## Start DATA LINES

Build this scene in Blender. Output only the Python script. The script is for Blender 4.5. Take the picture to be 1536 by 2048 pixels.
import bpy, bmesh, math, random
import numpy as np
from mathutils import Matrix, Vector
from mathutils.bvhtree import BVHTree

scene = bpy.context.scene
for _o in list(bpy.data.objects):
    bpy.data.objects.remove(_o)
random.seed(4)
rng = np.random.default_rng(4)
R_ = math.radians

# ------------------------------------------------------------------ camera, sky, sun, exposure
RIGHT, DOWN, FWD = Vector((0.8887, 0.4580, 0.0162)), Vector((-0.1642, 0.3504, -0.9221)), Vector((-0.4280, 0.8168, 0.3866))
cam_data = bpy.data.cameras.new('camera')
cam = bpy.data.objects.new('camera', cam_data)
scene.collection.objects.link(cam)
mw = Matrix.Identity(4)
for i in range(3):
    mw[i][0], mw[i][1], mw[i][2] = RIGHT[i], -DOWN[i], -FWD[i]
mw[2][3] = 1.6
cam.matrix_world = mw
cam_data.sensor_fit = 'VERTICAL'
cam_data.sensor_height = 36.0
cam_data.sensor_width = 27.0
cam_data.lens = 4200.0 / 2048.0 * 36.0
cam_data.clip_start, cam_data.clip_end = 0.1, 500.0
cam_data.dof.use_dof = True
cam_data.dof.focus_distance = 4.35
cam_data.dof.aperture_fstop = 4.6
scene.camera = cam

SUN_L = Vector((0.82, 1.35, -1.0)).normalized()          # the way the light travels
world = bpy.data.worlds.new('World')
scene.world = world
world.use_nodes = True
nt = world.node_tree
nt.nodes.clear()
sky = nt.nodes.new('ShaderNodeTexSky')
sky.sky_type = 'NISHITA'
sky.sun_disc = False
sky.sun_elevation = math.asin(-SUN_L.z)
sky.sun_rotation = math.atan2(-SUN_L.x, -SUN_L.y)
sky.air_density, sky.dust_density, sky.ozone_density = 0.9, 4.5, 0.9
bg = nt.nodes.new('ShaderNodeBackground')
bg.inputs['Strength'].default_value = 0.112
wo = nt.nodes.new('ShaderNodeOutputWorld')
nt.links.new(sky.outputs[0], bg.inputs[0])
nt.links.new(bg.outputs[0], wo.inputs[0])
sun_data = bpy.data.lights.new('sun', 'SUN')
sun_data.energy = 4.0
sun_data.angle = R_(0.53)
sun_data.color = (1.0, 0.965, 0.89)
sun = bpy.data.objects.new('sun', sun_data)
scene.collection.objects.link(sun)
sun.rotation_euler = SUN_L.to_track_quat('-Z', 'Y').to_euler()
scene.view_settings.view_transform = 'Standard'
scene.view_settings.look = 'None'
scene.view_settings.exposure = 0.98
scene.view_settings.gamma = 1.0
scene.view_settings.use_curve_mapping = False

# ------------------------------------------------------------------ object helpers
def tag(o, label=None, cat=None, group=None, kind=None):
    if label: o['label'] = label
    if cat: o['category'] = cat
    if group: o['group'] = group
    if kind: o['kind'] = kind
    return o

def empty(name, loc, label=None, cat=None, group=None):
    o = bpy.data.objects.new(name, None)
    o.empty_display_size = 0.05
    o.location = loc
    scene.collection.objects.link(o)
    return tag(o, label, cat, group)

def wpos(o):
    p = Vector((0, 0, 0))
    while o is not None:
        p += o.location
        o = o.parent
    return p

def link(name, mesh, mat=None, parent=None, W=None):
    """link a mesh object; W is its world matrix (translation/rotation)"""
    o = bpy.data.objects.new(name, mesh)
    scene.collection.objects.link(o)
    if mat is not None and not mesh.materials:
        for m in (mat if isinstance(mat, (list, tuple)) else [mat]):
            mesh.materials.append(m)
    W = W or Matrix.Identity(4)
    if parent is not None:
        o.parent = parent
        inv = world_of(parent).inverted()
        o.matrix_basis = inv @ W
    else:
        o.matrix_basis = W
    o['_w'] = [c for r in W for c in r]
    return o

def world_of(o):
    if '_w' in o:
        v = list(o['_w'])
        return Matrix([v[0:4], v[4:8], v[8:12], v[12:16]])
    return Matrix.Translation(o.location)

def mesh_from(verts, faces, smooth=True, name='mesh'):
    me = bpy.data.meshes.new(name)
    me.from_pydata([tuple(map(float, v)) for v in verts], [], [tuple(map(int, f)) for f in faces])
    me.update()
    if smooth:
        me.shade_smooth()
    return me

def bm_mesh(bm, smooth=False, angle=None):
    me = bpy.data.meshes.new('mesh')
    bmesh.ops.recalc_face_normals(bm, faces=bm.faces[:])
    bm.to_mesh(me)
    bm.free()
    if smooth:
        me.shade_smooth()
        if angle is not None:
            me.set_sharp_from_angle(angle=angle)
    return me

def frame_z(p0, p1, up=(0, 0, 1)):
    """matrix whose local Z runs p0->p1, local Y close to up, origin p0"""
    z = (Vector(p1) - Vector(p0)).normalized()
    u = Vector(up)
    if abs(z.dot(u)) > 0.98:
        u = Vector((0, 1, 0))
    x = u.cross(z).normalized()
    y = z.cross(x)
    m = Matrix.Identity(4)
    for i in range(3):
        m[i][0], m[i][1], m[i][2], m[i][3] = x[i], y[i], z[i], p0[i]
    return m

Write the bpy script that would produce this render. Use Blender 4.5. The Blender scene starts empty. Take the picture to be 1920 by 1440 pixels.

## End DATA LINES

§ WRITTEN PROBLEM
Beginning at the first line of the records, give again each line exactly as written, ending with the line that contains "scene.camera = cam".

§ EXERCISE RESPONSE
Build this scene in Blender. Output only the Python script. The script is for Blender 4.5. Take the picture to be 1536 by 2048 pixels.
import bpy, bmesh, math, random
import numpy as np
from mathutils import Matrix, Vector
from mathutils.bvhtree import BVHTree

scene = bpy.context.scene
for _o in list(bpy.data.objects):
    bpy.data.objects.remove(_o)
random.seed(4)
rng = np.random.default_rng(4)
R_ = math.radians

# ------------------------------------------------------------------ camera, sky, sun, exposure
RIGHT, DOWN, FWD = Vector((0.8887, 0.4580, 0.0162)), Vector((-0.1642, 0.3504, -0.9221)), Vector((-0.4280, 0.8168, 0.3866))
cam_data = bpy.data.cameras.new('camera')
cam = bpy.data.objects.new('camera', cam_data)
scene.collection.objects.link(cam)
mw = Matrix.Identity(4)
for i in range(3):
    mw[i][0], mw[i][1], mw[i][2] = RIGHT[i], -DOWN[i], -FWD[i]
mw[2][3] = 1.6
cam.matrix_world = mw
cam_data.sensor_fit = 'VERTICAL'
cam_data.sensor_height = 36.0
cam_data.sensor_width = 27.0
cam_data.lens = 4200.0 / 2048.0 * 36.0
cam_data.clip_start, cam_data.clip_end = 0.1, 500.0
cam_data.dof.use_dof = True
cam_data.dof.focus_distance = 4.35
cam_data.dof.aperture_fstop = 4.6
scene.camera = cam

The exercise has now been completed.